▸ GIVEN DATA
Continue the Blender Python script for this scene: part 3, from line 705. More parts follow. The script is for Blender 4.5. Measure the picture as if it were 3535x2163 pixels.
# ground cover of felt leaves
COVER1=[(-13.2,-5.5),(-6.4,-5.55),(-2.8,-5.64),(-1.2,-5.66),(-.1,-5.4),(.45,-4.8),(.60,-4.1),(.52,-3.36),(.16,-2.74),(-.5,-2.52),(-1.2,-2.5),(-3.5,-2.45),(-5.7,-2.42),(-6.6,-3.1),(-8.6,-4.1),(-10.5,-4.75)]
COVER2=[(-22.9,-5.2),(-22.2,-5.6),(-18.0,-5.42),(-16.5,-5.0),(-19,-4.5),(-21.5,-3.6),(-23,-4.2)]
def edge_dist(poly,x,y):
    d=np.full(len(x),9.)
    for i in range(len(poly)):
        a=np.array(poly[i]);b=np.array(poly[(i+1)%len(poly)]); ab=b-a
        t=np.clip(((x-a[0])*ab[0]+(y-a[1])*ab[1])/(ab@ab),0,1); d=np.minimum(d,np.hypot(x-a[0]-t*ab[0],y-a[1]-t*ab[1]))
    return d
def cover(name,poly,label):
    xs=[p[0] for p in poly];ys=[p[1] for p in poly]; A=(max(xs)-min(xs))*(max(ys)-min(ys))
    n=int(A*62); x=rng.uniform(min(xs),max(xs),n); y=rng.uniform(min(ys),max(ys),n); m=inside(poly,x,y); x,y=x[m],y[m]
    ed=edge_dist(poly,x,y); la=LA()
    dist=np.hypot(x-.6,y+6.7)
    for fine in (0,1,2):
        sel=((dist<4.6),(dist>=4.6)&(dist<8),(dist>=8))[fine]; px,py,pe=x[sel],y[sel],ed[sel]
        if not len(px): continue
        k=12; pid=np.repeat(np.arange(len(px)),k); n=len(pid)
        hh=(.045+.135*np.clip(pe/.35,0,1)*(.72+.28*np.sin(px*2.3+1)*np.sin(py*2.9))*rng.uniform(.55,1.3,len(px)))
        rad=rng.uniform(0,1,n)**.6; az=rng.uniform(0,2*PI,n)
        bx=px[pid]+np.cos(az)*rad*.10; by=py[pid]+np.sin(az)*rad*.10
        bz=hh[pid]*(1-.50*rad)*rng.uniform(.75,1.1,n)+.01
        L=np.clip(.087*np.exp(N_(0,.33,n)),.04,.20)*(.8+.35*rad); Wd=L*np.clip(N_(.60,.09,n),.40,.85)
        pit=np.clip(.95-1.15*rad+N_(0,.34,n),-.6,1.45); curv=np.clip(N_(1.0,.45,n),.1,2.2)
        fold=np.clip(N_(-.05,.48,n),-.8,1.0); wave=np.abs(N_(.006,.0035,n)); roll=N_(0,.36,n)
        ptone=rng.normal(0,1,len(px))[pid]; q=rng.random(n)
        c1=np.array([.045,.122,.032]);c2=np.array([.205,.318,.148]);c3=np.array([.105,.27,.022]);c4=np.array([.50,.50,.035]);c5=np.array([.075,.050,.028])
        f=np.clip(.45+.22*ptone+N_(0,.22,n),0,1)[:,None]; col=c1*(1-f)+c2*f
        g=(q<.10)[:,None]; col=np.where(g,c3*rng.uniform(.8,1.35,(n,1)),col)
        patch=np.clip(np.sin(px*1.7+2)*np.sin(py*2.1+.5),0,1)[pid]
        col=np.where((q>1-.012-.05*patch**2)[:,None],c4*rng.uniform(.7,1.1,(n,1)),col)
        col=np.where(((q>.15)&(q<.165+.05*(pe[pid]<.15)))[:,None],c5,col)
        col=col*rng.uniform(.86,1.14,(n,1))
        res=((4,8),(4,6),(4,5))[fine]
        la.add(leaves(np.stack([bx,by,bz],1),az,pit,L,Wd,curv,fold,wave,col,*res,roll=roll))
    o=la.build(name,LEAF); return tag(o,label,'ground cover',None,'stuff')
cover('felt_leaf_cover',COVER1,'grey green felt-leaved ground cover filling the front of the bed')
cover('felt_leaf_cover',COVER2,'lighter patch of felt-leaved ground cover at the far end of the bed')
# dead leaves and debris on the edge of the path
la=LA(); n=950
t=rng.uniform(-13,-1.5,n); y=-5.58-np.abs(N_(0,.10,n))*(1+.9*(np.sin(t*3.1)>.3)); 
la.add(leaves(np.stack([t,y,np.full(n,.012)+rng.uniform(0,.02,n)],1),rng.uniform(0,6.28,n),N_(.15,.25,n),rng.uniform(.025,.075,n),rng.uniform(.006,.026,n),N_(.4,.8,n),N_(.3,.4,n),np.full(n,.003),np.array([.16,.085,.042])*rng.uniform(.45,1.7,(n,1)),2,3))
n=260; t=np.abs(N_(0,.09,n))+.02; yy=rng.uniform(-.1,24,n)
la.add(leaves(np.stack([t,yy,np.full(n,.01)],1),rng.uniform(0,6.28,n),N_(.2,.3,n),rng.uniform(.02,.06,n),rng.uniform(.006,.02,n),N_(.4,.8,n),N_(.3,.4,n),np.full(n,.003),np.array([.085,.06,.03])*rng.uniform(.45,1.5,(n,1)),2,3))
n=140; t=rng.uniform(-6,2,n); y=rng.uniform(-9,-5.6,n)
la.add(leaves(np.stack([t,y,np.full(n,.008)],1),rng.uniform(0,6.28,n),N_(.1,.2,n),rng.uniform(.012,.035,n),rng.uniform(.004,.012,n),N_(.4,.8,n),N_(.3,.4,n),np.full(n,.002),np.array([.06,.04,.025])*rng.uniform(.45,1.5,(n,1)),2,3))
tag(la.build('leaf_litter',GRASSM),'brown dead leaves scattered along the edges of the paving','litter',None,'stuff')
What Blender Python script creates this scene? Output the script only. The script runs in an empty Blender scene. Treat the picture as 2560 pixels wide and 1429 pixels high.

▸ PROBLEM DESCRIPTION
Copy each record from above exactly, and include every line.

▸ FINISHED ANSWER
Continue the Blender Python script for this scene: part 3, from line 705. More parts follow. The script is for Blender 4.5. Measure the picture as if it were 3535x2163 pixels.
# ground cover of felt leaves
COVER1=[(-13.2,-5.5),(-6.4,-5.55),(-2.8,-5.64),(-1.2,-5.66),(-.1,-5.4),(.45,-4.8),(.60,-4.1),(.52,-3.36),(.16,-2.74),(-.5,-2.52),(-1.2,-2.5),(-3.5,-2.45),(-5.7,-2.42),(-6.6,-3.1),(-8.6,-4.1),(-10.5,-4.75)]
COVER2=[(-22.9,-5.2),(-22.2,-5.6),(-18.0,-5.42),(-16.5,-5.0),(-19,-4.5),(-21.5,-3.6),(-23,-4.2)]
def edge_dist(poly,x,y):
    d=np.full(len(x),9.)
    for i in range(len(poly)):
        a=np.array(poly[i]);b=np.array(poly[(i+1)%len(poly)]); ab=b-a
        t=np.clip(((x-a[0])*ab[0]+(y-a[1])*ab[1])/(ab@ab),0,1); d=np.minimum(d,np.hypot(x-a[0]-t*ab[0],y-a[1]-t*ab[1]))
    return d
def cover(name,poly,label):
    xs=[p[0] for p in poly];ys=[p[1] for p in poly]; A=(max(xs)-min(xs))*(max(ys)-min(ys))
    n=int(A*62); x=rng.uniform(min(xs),max(xs),n); y=rng.uniform(min(ys),max(ys),n); m=inside(poly,x,y); x,y=x[m],y[m]
    ed=edge_dist(poly,x,y); la=LA()
    dist=np.hypot(x-.6,y+6.7)
    for fine in (0,1,2):
        sel=((dist<4.6),(dist>=4.6)&(dist<8),(dist>=8))[fine]; px,py,pe=x[sel],y[sel],ed[sel]
        if not len(px): continue
        k=12; pid=np.repeat(np.arange(len(px)),k); n=len(pid)
        hh=(.045+.135*np.clip(pe/.35,0,1)*(.72+.28*np.sin(px*2.3+1)*np.sin(py*2.9))*rng.uniform(.55,1.3,len(px)))
        rad=rng.uniform(0,1,n)**.6; az=rng.uniform(0,2*PI,n)
        bx=px[pid]+np.cos(az)*rad*.10; by=py[pid]+np.sin(az)*rad*.10
        bz=hh[pid]*(1-.50*rad)*rng.uniform(.75,1.1,n)+.01
        L=np.clip(.087*np.exp(N_(0,.33,n)),.04,.20)*(.8+.35*rad); Wd=L*np.clip(N_(.60,.09,n),.40,.85)
        pit=np.clip(.95-1.15*rad+N_(0,.34,n),-.6,1.45); curv=np.clip(N_(1.0,.45,n),.1,2.2)
        fold=np.clip(N_(-.05,.48,n),-.8,1.0); wave=np.abs(N_(.006,.0035,n)); roll=N_(0,.36,n)
        ptone=rng.normal(0,1,len(px))[pid]; q=rng.random(n)
        c1=np.array([.045,.122,.032]);c2=np.array([.205,.318,.148]);c3=np.array([.105,.27,.022]);c4=np.array([.50,.50,.035]);c5=np.array([.075,.050,.028])
        f=np.clip(.45+.22*ptone+N_(0,.22,n),0,1)[:,None]; col=c1*(1-f)+c2*f
        g=(q<.10)[:,None]; col=np.where(g,c3*rng.uniform(.8,1.35,(n,1)),col)
        patch=np.clip(np.sin(px*1.7+2)*np.sin(py*2.1+.5),0,1)[pid]
        col=np.where((q>1-.012-.05*patch**2)[:,None],c4*rng.uniform(.7,1.1,(n,1)),col)
        col=np.where(((q>.15)&(q<.165+.05*(pe[pid]<.15)))[:,None],c5,col)
        col=col*rng.uniform(.86,1.14,(n,1))
        res=((4,8),(4,6),(4,5))[fine]
        la.add(leaves(np.stack([bx,by,bz],1),az,pit,L,Wd,curv,fold,wave,col,*res,roll=roll))
    o=la.build(name,LEAF); return tag(o,label,'ground cover',None,'stuff')
cover('felt_leaf_cover',COVER1,'grey green felt-leaved ground cover filling the front of the bed')
cover('felt_leaf_cover',COVER2,'lighter patch of felt-leaved ground cover at the far end of the bed')
# dead leaves and debris on the edge of the path
la=LA(); n=950
t=rng.uniform(-13,-1.5,n); y=-5.58-np.abs(N_(0,.10,n))*(1+.9*(np.sin(t*3.1)>.3)); 
la.add(leaves(np.stack([t,y,np.full(n,.012)+rng.uniform(0,.02,n)],1),rng.uniform(0,6.28,n),N_(.15,.25,n),rng.uniform(.025,.075,n),rng.uniform(.006,.026,n),N_(.4,.8,n),N_(.3,.4,n),np.full(n,.003),np.array([.16,.085,.042])*rng.uniform(.45,1.7,(n,1)),2,3))
n=260; t=np.abs(N_(0,.09,n))+.02; yy=rng.uniform(-.1,24,n)
la.add(leaves(np.stack([t,yy,np.full(n,.01)],1),rng.uniform(0,6.28,n),N_(.2,.3,n),rng.uniform(.02,.06,n),rng.uniform(.006,.02,n),N_(.4,.8,n),N_(.3,.4,n),np.full(n,.003),np.array([.085,.06,.03])*rng.uniform(.45,1.5,(n,1)),2,3))
n=140; t=rng.uniform(-6,2,n); y=rng.uniform(-9,-5.6,n)
la.add(leaves(np.stack([t,y,np.full(n,.008)],1),rng.uniform(0,6.28,n),N_(.1,.2,n),rng.uniform(.012,.035,n),rng.uniform(.004,.012,n),N_(.4,.8,n),N_(.3,.4,n),np.full(n,.002),np.array([.06,.04,.025])*rng.uniform(.45,1.5,(n,1)),2,3))
tag(la.build('leaf_litter',GRASSM),'brown dead leaves scattered along the edges of the paving','litter',None,'stuff')
What Blender Python script creates this scene? Output the script only. The script runs in an empty Blender scene. Treat the picture as 2560 pixels wide and 1429 pixels high.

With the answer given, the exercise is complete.